Wie die Nachfolgeregelung auch in Ihrer Garage gelingt
Die Übergabe dauerte bei den Stahels insgesamt fünf Jahre. Eine Zeit, die es dringend braucht. «Es sind nicht nur finanzielle, sondern auch emotionale Aspekte zu berücksichtigen», sagt Helen Stahel. Viele Entscheidungen, die anfallen würden, habe man zunächst gar nicht auf dem Schirm. Dazu gehören Bankgeschäfte oder diverse Abklärungen für Notfälle. Zum Beispiel musste bei ihnen geregelt werden, ob und wie die Firma bestehen kann, wenn ein Todesfall eintritt. «Bis man das Geschäft wirklich übernehmen kann, dauert es mindestens fünf Jahre. Die Vorbereitungen und die ersten Schritte in diese Richtung tätigt man aber am besten noch früher», betont sie. Sie empfehle den Betrieben, die vor einer Übergabe stehen, dringend einen Experten ins Boot zu holen. «In einer Garage hat man in der Regel andere Kernkompetenzen. Die Gefahr, dass etwas untergeht, ist zu gross.» 

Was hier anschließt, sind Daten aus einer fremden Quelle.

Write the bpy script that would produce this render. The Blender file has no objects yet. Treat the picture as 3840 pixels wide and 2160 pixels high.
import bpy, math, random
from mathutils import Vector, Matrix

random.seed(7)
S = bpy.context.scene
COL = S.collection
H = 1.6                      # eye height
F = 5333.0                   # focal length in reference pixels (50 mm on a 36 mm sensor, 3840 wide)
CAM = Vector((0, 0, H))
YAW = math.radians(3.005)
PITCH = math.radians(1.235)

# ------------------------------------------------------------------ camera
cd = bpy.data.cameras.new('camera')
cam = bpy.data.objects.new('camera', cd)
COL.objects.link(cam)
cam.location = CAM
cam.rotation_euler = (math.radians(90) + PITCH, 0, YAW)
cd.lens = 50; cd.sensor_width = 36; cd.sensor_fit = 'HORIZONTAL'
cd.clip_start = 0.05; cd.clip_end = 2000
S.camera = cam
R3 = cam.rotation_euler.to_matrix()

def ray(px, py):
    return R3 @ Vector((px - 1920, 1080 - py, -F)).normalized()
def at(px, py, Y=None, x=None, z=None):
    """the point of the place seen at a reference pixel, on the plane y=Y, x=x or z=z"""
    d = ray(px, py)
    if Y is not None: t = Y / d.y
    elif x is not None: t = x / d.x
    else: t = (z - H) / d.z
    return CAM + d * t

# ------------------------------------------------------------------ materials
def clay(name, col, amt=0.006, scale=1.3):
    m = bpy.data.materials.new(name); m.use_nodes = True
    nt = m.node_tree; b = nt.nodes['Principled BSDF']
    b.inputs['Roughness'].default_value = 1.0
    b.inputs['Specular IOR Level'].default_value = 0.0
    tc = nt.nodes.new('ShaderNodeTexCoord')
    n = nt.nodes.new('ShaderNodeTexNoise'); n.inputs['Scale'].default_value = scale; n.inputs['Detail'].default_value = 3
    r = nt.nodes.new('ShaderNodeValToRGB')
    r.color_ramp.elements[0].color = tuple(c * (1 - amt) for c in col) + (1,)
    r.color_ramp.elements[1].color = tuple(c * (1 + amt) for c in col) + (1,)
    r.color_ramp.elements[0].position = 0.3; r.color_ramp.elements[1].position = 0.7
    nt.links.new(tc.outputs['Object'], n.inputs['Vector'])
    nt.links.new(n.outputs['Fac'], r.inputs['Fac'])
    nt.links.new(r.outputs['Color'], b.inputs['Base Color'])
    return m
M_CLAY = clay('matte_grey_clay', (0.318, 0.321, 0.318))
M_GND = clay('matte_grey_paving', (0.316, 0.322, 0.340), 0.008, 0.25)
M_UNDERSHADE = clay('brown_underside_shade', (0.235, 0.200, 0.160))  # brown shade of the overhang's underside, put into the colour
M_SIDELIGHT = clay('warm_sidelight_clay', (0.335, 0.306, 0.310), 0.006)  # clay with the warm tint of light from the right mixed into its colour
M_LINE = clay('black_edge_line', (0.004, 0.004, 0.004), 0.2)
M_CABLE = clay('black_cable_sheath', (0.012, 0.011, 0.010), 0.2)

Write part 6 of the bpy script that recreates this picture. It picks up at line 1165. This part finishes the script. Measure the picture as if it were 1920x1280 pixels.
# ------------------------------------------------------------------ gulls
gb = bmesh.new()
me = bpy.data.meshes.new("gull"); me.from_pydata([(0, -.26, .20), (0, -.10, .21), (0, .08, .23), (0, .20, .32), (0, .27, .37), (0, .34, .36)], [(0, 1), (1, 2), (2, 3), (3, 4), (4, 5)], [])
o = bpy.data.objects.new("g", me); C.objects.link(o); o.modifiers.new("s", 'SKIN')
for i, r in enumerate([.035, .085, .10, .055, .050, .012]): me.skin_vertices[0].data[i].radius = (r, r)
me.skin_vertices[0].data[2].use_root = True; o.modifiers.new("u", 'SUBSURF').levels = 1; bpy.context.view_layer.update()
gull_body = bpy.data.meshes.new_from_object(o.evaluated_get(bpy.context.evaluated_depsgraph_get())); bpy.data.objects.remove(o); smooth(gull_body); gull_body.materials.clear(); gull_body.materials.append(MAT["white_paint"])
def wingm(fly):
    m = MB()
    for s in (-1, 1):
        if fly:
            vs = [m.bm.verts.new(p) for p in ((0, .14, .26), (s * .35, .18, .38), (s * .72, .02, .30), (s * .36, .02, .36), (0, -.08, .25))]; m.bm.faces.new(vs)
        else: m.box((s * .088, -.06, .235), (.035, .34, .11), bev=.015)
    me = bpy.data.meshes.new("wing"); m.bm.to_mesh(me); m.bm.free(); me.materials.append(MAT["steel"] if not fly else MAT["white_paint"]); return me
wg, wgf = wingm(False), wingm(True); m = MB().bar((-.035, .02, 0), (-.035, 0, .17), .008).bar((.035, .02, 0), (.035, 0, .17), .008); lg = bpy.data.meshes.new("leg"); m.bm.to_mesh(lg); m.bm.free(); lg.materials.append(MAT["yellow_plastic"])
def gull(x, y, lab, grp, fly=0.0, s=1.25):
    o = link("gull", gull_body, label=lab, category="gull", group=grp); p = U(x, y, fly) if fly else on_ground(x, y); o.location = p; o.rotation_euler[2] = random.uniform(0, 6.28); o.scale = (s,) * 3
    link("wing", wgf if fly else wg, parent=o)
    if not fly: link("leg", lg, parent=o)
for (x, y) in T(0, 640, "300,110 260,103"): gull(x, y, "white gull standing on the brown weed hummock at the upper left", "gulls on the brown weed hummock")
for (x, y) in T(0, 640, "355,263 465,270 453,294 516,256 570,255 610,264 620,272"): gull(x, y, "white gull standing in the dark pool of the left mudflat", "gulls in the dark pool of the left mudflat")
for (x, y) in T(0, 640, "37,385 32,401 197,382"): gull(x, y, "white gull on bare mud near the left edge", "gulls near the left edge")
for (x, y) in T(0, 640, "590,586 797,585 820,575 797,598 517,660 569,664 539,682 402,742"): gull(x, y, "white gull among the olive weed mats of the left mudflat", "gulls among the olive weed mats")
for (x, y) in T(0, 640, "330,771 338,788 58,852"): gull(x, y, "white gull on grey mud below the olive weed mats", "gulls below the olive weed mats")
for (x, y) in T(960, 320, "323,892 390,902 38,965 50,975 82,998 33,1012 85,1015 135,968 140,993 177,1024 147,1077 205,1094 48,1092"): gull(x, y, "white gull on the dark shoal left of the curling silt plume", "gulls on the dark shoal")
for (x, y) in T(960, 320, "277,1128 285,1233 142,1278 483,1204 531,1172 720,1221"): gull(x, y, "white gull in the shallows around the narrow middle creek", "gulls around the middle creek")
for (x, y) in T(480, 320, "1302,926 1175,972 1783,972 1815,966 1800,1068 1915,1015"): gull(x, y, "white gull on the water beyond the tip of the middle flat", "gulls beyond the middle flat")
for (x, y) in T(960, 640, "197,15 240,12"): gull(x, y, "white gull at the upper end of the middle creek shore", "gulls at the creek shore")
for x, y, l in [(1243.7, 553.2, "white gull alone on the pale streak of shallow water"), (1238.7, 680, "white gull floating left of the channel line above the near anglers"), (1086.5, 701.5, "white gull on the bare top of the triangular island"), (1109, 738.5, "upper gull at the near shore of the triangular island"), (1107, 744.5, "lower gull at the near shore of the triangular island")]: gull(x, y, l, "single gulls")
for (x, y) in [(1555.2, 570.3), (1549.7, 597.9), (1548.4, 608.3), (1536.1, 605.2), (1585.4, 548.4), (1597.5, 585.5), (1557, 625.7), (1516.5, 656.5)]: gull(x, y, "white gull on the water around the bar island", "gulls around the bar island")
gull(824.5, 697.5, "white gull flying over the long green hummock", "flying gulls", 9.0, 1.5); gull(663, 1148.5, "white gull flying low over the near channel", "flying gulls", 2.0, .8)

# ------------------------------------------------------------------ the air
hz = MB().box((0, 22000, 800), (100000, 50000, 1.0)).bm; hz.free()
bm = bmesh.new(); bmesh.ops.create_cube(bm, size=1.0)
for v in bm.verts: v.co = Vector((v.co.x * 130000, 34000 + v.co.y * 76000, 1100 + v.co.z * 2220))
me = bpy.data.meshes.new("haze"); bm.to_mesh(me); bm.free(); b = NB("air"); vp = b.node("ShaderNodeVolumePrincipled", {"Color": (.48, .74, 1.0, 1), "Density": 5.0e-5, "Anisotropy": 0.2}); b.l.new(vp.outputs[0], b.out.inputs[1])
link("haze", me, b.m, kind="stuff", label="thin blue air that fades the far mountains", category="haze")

Eine Lösung mit einer externen Geschäftsleitung kam für die Familie Stahel nicht in Frage, obwohl Sandra und Helen sich zuerst für eine kaufmännische Lehre, Sandra in einer anderen Branche und Helen auf dem Strassenverkehrsamt TG, entschieden und nur Silvan Stahel effektiv nach der Schule eine Lehre zum Automobil-Mechatroniker absolvierte. Dennoch war für sie alle klar, dass sie die Tradition weiterführen wollen. Nur Silvan Stahel’s Schwestern Corinne und Melanie entschieden sich für einen anderen Weg. «Es ist für uns eine Herzensangelegenheit, wir sind hier gross geworden. Unsere Eltern haben uns aber nie gedrängt oder Druck gemacht, das rechne ich ihnen hoch an», so Helen Stahel.